Já o trem do Subúrbio foi desativado em 2021 para implantação do Veículo Leve sobre Trilhos (VLT), cujas obras ainda não começaram. Em dezembro de 2023, o Governo da Bahia publicou uma nova licitação para o VLT com orçamento de quase R$ 4 bilhões e previsão de entrega de parte da obra em 2027, três anos depois da previsão inicial.
Imagem do projeto do VLT em Salvador
Divulgação/Casa Civil
Para Felzemburg, esses investimentos estão atrasados e não são aplicados da forma correta. “Hoje, nós fazemos muitas obras sem preocupação em não impactar a beleza da cidade. Isso vale tanto para o BRT como para o metrô. Criamos aqueles monstros visuais. As estações são horrorosas do ponto de vista visual, estético e do bem-estar da população”, analisou.
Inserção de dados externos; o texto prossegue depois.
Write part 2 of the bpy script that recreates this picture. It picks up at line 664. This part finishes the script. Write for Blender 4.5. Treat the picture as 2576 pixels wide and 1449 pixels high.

Conforme o especialista, é importante que os modais tenham acesso facilitado para a população. “A prioridade está sendo em investir no transporte público, mas ainda não vejo uma rede acessível. Esse VLT, por exemplo, vai ter do lado mar e encosta. É pouca acessibilidade. Vamos fazer um VLT e vamos verificar que não vamos dar conforto e agilidade.”
Felzemburg acredita que situações como essa são resultado da falta de planejamento integrado. “Cada administração que chega dá o seu toque de modificação. Veja o caso do metrô que vai para Cajazeiras. O projeto inicial era seguir em frente numa linha reta e atender outros bairros da região. Hoje, para chegar em Cajazeiras, o metrô entra pelo lado esquerdo da BR-324 e faz uma volta num elevado imenso que não permite acesso fácil aos moradores daquela região”, exemplificou.
Essas intervenções de caráter pontual, para o especialista, não formam uma rede de transporte público eficiente. “O sistema de mobilidade tem que ser em rede, como é telegonia, água, energia… se essa rede não é racional, tem problemas de deficiência. Essa rede exige obras físicas e, se não leva em consideração impacto visual e ambiental na cidade, teremos problemas de deficiência também”.